### DIRECTIONS
Copy exactly, and only, the lines starting at the line with "Write a Blender" and ending at the line with "except Exception: pass". Leave every picture out of the copy.

begin RECORDS FOR PROCESSING

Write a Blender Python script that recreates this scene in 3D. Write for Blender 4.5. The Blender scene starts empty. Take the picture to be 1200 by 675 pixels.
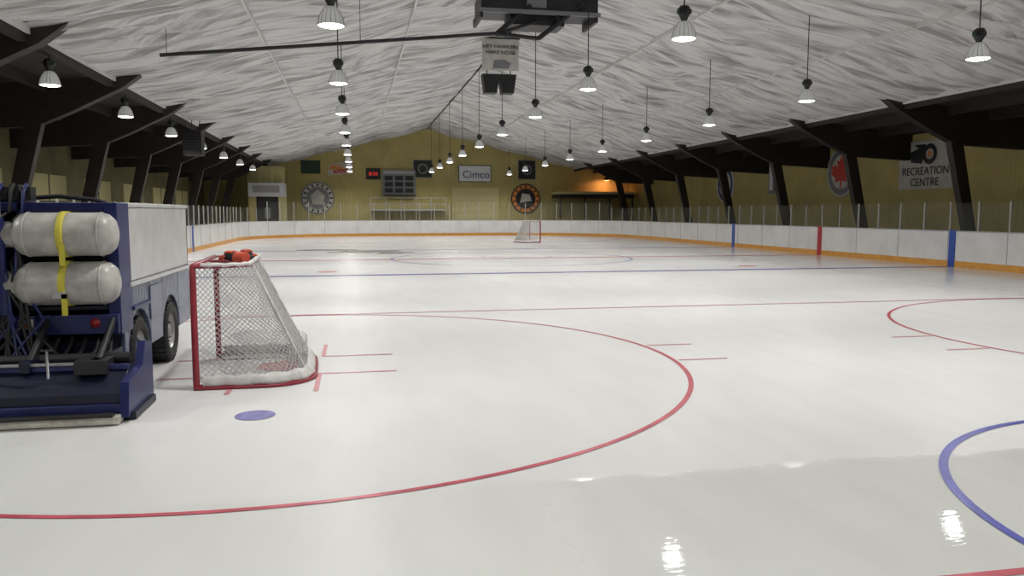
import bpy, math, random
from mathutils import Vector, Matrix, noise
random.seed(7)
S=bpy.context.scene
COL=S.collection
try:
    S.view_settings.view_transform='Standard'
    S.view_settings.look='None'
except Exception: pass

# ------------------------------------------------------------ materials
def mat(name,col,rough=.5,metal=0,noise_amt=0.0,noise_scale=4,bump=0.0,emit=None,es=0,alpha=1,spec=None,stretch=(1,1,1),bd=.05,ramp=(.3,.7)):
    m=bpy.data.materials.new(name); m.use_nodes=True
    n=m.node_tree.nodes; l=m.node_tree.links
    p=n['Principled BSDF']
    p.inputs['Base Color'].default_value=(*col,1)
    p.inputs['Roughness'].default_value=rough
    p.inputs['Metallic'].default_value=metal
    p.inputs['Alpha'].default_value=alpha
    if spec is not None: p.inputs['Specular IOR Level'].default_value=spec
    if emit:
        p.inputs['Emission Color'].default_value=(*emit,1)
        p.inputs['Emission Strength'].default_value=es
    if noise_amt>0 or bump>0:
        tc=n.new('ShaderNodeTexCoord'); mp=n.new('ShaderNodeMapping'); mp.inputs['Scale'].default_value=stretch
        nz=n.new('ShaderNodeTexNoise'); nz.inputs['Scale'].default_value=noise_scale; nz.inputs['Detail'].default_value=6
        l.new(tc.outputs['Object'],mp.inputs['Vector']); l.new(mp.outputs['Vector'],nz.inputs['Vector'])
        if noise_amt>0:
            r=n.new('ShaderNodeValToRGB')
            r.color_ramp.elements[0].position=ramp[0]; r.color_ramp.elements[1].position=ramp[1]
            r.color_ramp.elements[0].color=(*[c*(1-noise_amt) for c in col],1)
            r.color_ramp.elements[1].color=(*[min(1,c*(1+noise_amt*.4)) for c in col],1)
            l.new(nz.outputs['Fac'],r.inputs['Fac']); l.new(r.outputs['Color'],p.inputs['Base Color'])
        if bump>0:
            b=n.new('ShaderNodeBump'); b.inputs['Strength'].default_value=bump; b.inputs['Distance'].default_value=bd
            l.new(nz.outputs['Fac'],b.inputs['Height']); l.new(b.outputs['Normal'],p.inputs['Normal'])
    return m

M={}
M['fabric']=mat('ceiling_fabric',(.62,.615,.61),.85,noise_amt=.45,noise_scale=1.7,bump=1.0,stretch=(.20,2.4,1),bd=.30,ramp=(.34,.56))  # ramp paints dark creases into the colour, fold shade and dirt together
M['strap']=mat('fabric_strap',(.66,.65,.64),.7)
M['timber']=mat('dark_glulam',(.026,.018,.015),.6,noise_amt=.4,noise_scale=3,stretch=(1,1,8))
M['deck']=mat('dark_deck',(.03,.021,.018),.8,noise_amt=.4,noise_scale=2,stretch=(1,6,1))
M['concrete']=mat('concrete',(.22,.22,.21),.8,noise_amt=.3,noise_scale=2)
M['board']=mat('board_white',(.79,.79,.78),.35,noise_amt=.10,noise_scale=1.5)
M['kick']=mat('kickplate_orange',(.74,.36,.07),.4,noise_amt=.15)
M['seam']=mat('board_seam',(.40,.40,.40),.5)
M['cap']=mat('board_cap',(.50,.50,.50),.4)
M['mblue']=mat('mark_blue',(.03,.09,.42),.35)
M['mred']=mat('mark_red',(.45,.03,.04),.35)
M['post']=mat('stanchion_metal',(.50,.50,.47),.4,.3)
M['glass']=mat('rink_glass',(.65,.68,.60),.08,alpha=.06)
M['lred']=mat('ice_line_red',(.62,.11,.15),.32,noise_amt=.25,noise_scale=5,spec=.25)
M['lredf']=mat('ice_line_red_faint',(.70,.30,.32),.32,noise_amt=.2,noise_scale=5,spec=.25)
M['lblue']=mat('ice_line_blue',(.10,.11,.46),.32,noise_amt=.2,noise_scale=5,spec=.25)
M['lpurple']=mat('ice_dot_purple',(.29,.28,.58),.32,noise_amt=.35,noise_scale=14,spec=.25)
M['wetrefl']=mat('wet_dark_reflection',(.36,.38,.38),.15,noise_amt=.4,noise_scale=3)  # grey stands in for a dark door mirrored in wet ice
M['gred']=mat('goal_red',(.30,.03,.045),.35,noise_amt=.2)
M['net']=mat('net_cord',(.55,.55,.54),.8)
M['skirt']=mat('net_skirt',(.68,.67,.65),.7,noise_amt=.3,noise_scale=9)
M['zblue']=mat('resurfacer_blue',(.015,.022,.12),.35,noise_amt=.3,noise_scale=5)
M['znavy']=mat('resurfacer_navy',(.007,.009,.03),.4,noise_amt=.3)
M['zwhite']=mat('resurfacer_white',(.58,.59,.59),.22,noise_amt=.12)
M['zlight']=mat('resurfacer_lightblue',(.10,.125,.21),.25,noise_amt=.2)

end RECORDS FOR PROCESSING
begin RECORDS FOR PROCESSING

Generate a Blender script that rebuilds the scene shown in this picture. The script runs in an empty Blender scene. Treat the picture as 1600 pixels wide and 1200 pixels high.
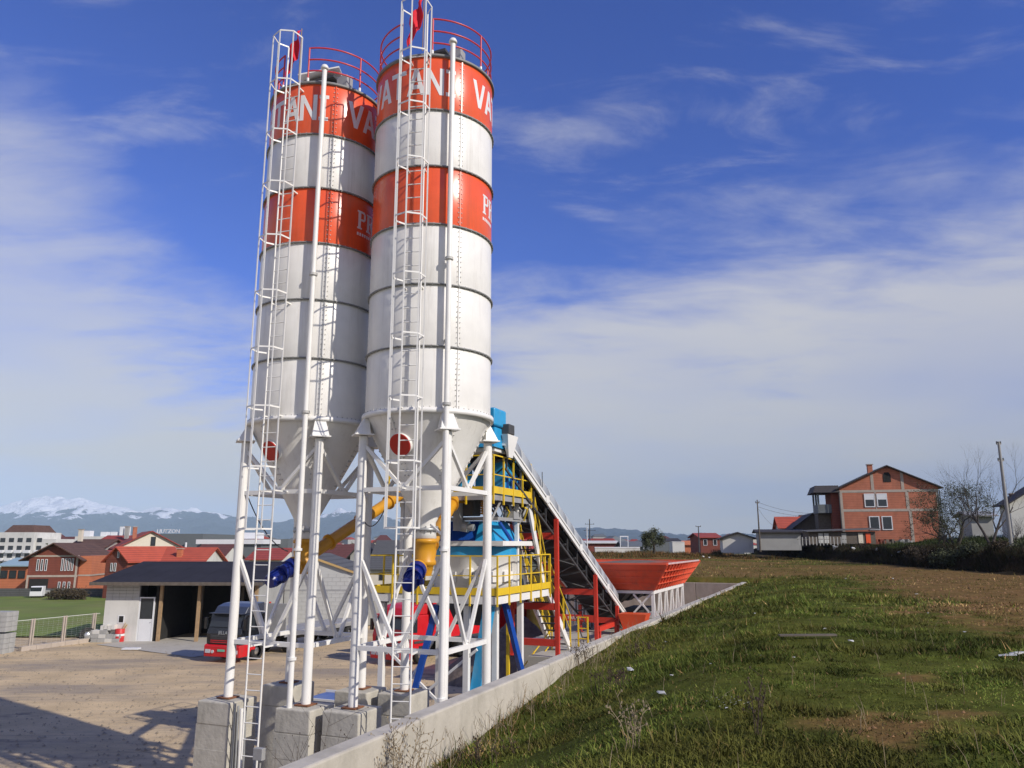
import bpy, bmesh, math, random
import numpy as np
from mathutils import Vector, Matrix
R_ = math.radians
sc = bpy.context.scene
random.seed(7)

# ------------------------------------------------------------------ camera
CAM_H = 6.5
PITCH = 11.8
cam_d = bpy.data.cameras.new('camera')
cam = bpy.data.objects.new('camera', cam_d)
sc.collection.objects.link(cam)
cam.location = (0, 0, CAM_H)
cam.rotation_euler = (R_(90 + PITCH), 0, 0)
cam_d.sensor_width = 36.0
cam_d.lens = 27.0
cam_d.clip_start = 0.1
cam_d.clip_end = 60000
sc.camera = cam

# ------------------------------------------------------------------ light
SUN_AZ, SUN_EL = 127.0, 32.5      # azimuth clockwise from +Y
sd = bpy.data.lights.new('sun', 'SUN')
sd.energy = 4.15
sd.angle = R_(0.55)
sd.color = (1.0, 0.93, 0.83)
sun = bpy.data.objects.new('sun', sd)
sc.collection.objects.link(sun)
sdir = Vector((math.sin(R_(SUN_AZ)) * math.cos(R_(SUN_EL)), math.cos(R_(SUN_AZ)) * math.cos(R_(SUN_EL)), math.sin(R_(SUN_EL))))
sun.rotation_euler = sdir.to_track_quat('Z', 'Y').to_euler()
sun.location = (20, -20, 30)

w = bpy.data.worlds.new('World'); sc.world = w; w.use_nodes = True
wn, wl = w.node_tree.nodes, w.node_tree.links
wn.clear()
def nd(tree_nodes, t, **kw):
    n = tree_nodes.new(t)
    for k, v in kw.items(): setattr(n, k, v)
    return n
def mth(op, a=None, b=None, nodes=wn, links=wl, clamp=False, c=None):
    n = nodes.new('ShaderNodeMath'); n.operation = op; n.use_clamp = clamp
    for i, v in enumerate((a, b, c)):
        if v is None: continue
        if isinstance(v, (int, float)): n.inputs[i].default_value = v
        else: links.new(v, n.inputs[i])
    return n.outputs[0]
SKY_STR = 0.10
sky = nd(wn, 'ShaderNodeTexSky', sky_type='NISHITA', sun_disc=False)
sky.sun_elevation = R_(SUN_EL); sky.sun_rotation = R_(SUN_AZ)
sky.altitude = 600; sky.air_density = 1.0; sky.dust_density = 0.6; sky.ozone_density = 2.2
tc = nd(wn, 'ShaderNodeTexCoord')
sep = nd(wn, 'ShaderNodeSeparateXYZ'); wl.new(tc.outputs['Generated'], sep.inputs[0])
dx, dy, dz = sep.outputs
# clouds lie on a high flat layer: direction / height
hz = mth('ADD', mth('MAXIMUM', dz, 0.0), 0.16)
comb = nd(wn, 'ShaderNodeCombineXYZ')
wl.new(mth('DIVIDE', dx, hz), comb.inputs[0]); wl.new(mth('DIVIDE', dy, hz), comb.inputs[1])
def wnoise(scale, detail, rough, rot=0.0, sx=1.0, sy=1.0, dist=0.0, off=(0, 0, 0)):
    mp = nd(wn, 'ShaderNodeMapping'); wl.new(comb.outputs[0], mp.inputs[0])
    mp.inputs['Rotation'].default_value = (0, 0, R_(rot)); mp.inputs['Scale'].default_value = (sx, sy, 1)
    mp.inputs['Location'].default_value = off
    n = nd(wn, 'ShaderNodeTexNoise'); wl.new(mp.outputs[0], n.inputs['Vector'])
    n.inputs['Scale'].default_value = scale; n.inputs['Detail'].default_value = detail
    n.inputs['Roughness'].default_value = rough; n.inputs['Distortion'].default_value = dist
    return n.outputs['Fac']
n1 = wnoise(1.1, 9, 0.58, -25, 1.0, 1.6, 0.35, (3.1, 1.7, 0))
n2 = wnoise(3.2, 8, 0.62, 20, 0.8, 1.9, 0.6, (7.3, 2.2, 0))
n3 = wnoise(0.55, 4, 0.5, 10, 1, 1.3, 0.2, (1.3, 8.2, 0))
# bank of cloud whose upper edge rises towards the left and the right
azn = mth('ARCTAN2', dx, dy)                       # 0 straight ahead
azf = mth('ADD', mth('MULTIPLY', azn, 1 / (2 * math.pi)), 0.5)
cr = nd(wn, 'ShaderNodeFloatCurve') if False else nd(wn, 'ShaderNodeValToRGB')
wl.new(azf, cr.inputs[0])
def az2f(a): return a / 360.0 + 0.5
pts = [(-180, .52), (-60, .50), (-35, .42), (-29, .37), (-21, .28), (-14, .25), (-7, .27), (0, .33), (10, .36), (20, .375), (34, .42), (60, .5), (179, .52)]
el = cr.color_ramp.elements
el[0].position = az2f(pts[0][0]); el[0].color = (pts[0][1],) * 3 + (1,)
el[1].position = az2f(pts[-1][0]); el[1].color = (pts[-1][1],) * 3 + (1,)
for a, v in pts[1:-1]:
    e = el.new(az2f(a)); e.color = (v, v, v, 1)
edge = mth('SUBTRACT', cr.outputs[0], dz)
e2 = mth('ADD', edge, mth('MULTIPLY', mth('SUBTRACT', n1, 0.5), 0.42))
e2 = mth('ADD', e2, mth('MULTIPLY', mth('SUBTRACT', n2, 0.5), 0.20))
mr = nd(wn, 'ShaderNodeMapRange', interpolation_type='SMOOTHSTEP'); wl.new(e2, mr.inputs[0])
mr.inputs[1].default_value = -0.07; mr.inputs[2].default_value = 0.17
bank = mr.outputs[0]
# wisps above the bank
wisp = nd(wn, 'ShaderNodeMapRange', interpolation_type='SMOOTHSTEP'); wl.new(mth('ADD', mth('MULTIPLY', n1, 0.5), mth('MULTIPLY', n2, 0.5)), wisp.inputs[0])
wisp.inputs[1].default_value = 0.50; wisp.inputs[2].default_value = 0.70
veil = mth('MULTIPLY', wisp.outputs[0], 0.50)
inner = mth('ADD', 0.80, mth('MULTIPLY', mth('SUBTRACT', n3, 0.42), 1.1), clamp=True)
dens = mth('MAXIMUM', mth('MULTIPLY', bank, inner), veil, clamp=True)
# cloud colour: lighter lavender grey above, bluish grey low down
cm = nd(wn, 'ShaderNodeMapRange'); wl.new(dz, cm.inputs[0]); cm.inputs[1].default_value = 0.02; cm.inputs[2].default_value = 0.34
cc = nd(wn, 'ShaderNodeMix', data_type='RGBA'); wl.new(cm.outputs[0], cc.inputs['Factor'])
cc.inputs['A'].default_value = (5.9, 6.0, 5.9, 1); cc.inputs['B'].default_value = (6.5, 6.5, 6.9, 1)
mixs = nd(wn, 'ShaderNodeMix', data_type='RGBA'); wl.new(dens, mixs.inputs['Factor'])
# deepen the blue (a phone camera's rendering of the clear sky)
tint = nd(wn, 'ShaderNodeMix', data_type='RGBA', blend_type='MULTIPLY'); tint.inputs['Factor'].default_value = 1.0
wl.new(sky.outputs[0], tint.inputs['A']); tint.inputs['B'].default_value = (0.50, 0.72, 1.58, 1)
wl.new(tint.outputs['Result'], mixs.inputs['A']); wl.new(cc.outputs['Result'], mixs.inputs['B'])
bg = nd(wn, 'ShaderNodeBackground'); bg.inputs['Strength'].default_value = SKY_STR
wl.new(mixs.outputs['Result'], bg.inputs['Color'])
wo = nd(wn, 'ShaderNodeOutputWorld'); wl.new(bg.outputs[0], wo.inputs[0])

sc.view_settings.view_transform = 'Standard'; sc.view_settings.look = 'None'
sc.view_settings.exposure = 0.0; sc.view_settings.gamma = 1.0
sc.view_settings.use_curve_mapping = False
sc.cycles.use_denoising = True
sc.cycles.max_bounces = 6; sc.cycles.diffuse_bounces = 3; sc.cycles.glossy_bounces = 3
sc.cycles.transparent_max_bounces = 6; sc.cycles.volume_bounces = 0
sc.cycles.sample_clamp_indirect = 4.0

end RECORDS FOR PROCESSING

### ANSWER TO THIS PROBLEM
Write a Blender Python script that recreates this scene in 3D. Write for Blender 4.5. The Blender scene starts empty. Take the picture to be 1200 by 675 pixels.
import bpy, math, random
from mathutils import Vector, Matrix, noise
random.seed(7)
S=bpy.context.scene
COL=S.collection
try:
    S.view_settings.view_transform='Standard'
    S.view_settings.look='None'
except Exception: pass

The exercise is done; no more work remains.